You might be surprised that this alarmingly simple way of crashing all the Internet was not dealt with properly for a long time — in fact, until late in the 1990s, a single misbehaving router could indeed bring a considerable part of the Internet down. And yes, that actually happened.
The trouble with this system was that it operated on a trust base, and on security through obscurity. Configuring BGP is not rocket science but comes pretty close to it. And in those days, the number of people actually knowing how to do it were few. It was a close-knitted group of insanely specialised network engineers. And, well, they knew each other, if not by name, at least by reputation. You simply “didn’t do bad things”. But, alas, mistakes certainly happened…
Quickly the BGP protocol was changed to encompass trust. What this meant was that you’d exchange a set of cryptographic keys and would only accept BGP information from trusted routers. A trusted router is a router operated by a network that adheres to the same policies as your own network — like, for instance, refusing to acknowledge route poisoning from downstream routers. Put into another words: you would only exchange BGP information if you could trust your peer that they would comply to a set of policies, and that the person behind the router would sign an agreement with you accepting responsibility for their network (meaning that if they’d sign agreements with third parties, they’d have to agree to the same policies).

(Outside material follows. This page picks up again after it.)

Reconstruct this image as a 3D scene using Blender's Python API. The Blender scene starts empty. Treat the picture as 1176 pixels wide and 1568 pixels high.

So a peering agreement became two things: a binding contract establishing policy, and an exchange of cryptographic keys between the two partners, so that, from a technical point of view, you would know that the origin of the BGP data would come only from routers belonging to operators that adhered to your policies. This became pretty much standardised. And although definitely mistakes happens once in a while, the Internet, ten years later, has not suffered major crashes, thanks to this approach.